Depois de sofrerem endoutrinação política em campos de detenção e serem obrigados a abandonar a sua religião – muitas vezes à força de tortura – mais de 80 mil uigures foram postos a trabalhar em fábricas por toda a China: o que produzem vai parar à cadeia de fornecedores de marcas como a Apple, Gap, Samsung, Volkswagen, Sony e Nike. A acusação partiu do Instituto Australiano de Política Estratégica (ASPI). Pelo menos 83 empresas internacionais terão beneficiado dos abusos de Pequim contra os uigures, uma minoria muçulmana de língua turcomana, centrada na província de Xinjiang, no noroeste da China.
Desde 2017, estima-se que mais de um milhão de uigures – quase um décimo desta etnia – tenham sido detidos. O Governo chinês fala em campos de “reeducação”, para prevenir os chamados “três males”, ou seja, o “separatismo, terrorismo e extremismo religioso”. Afinal, historicamente, as exigências de independência dos uigures de Xinjiang sempre foram uma dor de cabeça para Pequim.
Os abusos nesses campos de “reeducação” estão bem documentados, desde espancamentos, a eletrocussão ou longos períodos de isolamento. Mas a violência não é arbitrária: pretende “lavar cérebros, limpar corações, apoiar o certo, apagar o errado”, lia-se num relatório do Ministério da Justiça de Xinjiang, citado pela Associated Press.
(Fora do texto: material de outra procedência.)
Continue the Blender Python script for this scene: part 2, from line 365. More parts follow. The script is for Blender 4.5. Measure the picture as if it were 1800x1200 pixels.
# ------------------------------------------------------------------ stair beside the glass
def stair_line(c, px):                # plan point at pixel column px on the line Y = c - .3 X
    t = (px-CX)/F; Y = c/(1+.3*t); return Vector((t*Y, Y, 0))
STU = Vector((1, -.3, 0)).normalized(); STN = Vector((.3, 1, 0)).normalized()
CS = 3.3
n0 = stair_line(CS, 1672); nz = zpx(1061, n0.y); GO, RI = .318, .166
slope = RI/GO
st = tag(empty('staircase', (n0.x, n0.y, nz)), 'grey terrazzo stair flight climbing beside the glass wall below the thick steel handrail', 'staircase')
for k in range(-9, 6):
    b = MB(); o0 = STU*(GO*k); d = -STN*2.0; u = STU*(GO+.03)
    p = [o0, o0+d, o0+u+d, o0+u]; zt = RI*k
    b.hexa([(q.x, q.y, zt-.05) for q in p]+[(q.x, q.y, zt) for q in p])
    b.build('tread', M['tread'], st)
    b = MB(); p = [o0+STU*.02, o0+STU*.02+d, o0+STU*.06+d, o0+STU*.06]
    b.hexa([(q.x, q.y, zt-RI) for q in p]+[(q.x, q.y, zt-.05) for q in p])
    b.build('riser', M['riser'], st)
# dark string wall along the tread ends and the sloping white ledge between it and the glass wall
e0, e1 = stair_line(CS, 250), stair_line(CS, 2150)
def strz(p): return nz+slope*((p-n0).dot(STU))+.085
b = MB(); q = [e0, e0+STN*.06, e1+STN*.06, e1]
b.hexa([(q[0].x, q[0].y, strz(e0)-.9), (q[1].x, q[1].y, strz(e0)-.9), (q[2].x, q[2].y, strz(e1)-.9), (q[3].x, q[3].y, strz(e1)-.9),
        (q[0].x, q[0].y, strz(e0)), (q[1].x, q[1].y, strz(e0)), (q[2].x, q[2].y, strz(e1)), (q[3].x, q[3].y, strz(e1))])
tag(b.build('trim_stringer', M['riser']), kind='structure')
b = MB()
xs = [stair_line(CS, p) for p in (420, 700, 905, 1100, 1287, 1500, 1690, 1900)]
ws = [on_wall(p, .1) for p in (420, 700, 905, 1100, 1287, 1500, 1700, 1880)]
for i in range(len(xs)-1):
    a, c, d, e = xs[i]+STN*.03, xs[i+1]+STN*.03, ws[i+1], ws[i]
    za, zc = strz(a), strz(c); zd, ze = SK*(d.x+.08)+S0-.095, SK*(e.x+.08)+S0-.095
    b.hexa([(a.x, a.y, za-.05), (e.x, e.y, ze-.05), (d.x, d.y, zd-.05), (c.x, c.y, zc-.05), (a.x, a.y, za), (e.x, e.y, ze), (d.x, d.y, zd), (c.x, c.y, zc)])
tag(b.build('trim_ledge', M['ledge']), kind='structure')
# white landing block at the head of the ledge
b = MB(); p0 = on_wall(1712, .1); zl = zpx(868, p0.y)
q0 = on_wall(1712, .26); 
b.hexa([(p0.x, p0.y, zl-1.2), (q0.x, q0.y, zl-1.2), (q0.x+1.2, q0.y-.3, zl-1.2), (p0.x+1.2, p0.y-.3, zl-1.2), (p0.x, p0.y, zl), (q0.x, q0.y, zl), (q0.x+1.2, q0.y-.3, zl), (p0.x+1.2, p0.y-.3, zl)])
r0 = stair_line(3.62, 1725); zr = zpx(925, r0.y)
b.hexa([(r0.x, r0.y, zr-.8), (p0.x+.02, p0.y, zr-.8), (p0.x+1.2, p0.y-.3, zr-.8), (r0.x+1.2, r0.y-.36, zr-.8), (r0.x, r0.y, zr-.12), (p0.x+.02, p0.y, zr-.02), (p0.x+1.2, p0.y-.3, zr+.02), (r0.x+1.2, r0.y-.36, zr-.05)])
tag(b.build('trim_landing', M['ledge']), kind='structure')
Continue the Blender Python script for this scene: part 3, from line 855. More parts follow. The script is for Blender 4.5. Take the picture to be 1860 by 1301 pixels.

Agora, a campanha de Pequim contra os uigures entrou numa nova fase: o Governo chinês assegurou no início do ano que todos os “formandos” já “concluíram a formação”. O relatório da ASPI indica que os mais de 80 mil uigures enviados para fábricas estão a fazer trabalhos forçados – já Pequim fala em “treino vocacional”, um programa a que chamam Ajuda a Xinjiang.
Por exemplo, numa fábrica em Laixi, no leste do país, trabalham cerca de 600 uigures. Estão longe de casa, cercados por arame farpado, polícia, câmaras de vigilância, e torres de vigia. De dia fazem sapatos – esta fábrica produz mais de sete milhões de pares de ténis Nike por ano – e de noite recebem “educação patriótica” ou aulas de mandarim. “O currículo espelha de perto o dos ‘campos de reeducação’ de Xinjiang”, lê-se no relatório think-tank australiano.
Em Laixi, os trabalhadores uigures são segregados dos seus colegas han – a principal etnia chinesa – e proibidos de praticar a sua religião ou visitar a família. “Podemos andar por aqui, mas não podemos voltar [a Xinjiang] sozinhos”, contou uma trabalhadora ao Washington Post, à porta da fábrica, antes de se afastar apressadamente.
Segundo a ASPI, o cenário será semelhante em pelo menos outras 26 fábricas, em nove províncias chinesas – o think-tank australiano encontrou indícios de que intermediários e funcionários locais “são pagos à cabeça” por cada trabalhador uigur. “É realmente claro que a expropriação dos uigures e outras minorias étnicas de Xinjiang também têm um carácter muito forte de exploração económica”, explicou à BBC um dos autores do relatório, Nathan Ruser.